Description of the task —
Everything from the first line of the records below through the line containing "scene.camera = cam" is to be retyped exactly; leave out the rest.

Supplied records —
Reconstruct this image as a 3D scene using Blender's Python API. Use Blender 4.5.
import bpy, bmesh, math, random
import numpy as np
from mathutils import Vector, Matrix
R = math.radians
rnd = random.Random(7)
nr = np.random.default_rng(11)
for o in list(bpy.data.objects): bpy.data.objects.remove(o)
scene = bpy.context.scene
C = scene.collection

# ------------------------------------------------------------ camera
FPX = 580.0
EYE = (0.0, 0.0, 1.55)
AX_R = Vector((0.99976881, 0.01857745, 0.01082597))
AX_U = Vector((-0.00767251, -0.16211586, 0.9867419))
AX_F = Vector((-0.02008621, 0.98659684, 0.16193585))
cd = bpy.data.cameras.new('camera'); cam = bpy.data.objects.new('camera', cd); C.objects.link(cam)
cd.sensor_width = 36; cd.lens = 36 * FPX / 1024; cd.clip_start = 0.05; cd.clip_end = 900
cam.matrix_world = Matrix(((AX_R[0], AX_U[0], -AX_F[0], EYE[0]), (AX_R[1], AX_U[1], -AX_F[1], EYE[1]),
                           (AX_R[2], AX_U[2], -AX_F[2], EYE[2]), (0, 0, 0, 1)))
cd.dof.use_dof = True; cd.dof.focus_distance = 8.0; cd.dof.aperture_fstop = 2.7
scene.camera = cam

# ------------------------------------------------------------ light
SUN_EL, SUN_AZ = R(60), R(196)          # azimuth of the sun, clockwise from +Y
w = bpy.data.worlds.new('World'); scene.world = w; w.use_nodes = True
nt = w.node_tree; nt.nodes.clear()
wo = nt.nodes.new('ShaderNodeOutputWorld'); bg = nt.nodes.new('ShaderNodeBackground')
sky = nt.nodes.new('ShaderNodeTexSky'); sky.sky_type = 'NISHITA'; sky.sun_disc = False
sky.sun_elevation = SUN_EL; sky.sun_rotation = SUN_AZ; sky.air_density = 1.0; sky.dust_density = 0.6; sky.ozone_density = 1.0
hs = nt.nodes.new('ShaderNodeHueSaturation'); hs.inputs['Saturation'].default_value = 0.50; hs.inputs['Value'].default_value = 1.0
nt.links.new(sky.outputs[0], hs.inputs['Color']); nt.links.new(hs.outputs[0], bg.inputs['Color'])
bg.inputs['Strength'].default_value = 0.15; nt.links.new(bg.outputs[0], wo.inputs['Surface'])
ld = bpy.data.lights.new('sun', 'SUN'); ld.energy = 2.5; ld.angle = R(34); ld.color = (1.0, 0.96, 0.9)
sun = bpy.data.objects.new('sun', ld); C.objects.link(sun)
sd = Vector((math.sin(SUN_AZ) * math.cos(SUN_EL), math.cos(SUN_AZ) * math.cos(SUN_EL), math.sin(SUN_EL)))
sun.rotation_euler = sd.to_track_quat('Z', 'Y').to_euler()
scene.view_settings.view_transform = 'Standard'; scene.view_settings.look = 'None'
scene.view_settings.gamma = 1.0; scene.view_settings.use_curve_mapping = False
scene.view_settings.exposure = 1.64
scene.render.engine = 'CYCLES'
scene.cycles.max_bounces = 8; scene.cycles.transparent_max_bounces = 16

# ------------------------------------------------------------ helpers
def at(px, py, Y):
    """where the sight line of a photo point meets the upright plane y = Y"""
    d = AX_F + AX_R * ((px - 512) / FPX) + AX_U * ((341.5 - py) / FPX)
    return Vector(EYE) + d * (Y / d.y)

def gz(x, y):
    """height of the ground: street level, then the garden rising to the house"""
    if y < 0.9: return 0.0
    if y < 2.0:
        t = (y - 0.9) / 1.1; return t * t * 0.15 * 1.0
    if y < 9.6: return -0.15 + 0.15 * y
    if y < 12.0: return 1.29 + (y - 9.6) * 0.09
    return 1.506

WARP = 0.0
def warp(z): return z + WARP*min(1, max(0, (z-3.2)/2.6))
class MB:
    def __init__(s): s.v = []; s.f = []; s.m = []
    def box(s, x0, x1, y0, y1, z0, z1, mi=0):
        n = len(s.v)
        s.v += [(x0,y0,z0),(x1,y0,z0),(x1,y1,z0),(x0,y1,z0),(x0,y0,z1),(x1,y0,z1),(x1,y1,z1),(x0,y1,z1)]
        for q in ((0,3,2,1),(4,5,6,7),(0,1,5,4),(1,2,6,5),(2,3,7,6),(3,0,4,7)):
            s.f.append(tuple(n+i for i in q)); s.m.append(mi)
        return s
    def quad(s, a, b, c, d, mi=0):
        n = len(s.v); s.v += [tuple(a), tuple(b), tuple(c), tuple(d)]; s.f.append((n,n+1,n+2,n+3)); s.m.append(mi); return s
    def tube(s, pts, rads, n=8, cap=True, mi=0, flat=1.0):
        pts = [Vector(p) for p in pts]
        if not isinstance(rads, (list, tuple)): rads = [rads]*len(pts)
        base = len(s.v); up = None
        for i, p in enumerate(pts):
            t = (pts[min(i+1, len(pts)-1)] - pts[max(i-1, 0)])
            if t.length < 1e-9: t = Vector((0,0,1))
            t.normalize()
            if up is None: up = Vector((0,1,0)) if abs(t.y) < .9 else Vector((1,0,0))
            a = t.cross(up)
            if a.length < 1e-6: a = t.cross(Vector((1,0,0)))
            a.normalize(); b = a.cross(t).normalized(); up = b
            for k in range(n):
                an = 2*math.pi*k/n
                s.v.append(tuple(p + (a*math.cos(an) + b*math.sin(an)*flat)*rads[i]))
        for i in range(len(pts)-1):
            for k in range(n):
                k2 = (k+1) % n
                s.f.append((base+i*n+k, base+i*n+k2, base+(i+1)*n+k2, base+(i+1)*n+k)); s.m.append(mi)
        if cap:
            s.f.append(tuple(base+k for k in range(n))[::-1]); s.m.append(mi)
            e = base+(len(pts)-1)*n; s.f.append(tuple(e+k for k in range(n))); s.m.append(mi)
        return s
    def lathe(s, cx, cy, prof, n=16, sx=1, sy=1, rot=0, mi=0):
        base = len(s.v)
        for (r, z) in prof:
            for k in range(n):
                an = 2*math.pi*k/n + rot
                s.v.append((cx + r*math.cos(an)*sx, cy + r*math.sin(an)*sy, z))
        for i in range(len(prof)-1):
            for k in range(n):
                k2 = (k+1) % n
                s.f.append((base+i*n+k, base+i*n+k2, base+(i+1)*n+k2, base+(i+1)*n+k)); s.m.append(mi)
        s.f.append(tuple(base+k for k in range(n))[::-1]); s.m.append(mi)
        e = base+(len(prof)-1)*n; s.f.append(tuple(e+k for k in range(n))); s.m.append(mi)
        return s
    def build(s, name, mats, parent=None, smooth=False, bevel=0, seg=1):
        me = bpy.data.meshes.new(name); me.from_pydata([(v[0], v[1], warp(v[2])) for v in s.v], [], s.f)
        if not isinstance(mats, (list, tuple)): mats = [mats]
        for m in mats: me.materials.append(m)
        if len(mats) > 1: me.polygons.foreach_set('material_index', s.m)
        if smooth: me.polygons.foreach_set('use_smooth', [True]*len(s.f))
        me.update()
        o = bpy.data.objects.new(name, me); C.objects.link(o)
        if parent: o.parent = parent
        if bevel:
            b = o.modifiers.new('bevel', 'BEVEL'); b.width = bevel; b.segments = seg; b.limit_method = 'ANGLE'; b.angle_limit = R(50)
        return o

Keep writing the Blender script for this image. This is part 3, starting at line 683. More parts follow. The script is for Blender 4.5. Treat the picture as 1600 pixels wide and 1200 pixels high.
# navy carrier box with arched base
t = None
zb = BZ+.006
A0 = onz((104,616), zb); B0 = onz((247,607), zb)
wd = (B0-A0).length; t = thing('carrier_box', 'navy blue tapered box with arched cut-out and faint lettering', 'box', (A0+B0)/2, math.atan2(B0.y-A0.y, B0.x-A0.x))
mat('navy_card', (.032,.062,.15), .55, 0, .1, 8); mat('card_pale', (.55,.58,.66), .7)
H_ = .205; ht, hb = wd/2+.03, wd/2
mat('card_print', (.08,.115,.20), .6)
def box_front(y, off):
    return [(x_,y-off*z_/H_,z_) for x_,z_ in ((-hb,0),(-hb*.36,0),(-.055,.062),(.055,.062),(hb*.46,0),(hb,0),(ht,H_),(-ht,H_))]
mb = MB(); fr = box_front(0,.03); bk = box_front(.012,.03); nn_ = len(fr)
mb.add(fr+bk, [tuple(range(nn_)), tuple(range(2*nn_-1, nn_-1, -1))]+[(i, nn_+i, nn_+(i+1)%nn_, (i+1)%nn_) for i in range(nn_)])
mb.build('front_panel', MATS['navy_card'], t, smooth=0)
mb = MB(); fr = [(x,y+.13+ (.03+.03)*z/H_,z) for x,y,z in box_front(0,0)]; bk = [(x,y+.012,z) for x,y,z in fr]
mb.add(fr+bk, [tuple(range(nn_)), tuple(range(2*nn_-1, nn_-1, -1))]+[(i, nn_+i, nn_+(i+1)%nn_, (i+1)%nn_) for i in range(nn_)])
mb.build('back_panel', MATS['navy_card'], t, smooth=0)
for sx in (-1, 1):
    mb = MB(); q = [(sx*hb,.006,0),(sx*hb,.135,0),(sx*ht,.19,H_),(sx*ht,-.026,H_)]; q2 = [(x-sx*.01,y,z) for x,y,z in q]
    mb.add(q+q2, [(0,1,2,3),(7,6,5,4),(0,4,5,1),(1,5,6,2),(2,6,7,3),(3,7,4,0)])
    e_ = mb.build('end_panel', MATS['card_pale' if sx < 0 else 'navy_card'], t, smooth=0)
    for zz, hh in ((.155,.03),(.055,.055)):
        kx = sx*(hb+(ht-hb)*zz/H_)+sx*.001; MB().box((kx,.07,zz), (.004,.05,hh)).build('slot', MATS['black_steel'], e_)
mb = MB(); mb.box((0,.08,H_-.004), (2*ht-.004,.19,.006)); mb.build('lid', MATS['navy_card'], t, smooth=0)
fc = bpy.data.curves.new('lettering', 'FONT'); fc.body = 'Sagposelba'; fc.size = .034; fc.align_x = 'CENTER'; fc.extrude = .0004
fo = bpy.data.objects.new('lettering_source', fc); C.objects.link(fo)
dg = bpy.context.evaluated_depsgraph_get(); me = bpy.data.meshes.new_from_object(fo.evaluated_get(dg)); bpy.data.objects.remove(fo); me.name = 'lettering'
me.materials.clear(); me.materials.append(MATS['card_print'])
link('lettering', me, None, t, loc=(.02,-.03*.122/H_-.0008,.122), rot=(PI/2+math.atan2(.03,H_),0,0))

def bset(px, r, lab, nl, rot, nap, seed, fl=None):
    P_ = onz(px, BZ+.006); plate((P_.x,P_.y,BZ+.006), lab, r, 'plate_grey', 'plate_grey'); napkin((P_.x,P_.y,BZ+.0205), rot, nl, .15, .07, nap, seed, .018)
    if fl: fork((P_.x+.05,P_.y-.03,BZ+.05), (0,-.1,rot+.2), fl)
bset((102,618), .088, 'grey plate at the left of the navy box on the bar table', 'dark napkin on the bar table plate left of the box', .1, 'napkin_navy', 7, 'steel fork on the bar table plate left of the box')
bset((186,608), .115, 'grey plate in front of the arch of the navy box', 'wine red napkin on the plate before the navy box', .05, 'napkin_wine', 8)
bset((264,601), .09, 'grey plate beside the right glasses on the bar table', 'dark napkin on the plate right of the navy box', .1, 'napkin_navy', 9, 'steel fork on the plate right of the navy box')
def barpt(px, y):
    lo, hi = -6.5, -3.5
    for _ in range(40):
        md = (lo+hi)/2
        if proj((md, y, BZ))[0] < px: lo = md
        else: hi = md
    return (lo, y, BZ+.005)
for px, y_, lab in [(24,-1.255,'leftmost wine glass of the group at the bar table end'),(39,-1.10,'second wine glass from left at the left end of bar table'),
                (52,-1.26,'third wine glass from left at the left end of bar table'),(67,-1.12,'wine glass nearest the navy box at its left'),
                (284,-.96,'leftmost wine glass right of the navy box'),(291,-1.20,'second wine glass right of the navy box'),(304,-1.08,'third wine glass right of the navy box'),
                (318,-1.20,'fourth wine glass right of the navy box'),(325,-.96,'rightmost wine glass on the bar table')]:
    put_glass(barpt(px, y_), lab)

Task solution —
Reconstruct this image as a 3D scene using Blender's Python API. Use Blender 4.5.
import bpy, bmesh, math, random
import numpy as np
from mathutils import Vector, Matrix
R = math.radians
rnd = random.Random(7)
nr = np.random.default_rng(11)
for o in list(bpy.data.objects): bpy.data.objects.remove(o)
scene = bpy.context.scene
C = scene.collection

# ------------------------------------------------------------ camera
FPX = 580.0
EYE = (0.0, 0.0, 1.55)
AX_R = Vector((0.99976881, 0.01857745, 0.01082597))
AX_U = Vector((-0.00767251, -0.16211586, 0.9867419))
AX_F = Vector((-0.02008621, 0.98659684, 0.16193585))
cd = bpy.data.cameras.new('camera'); cam = bpy.data.objects.new('camera', cd); C.objects.link(cam)
cd.sensor_width = 36; cd.lens = 36 * FPX / 1024; cd.clip_start = 0.05; cd.clip_end = 900
cam.matrix_world = Matrix(((AX_R[0], AX_U[0], -AX_F[0], EYE[0]), (AX_R[1], AX_U[1], -AX_F[1], EYE[1]),
                           (AX_R[2], AX_U[2], -AX_F[2], EYE[2]), (0, 0, 0, 1)))
cd.dof.use_dof = True; cd.dof.focus_distance = 8.0; cd.dof.aperture_fstop = 2.7
scene.camera = cam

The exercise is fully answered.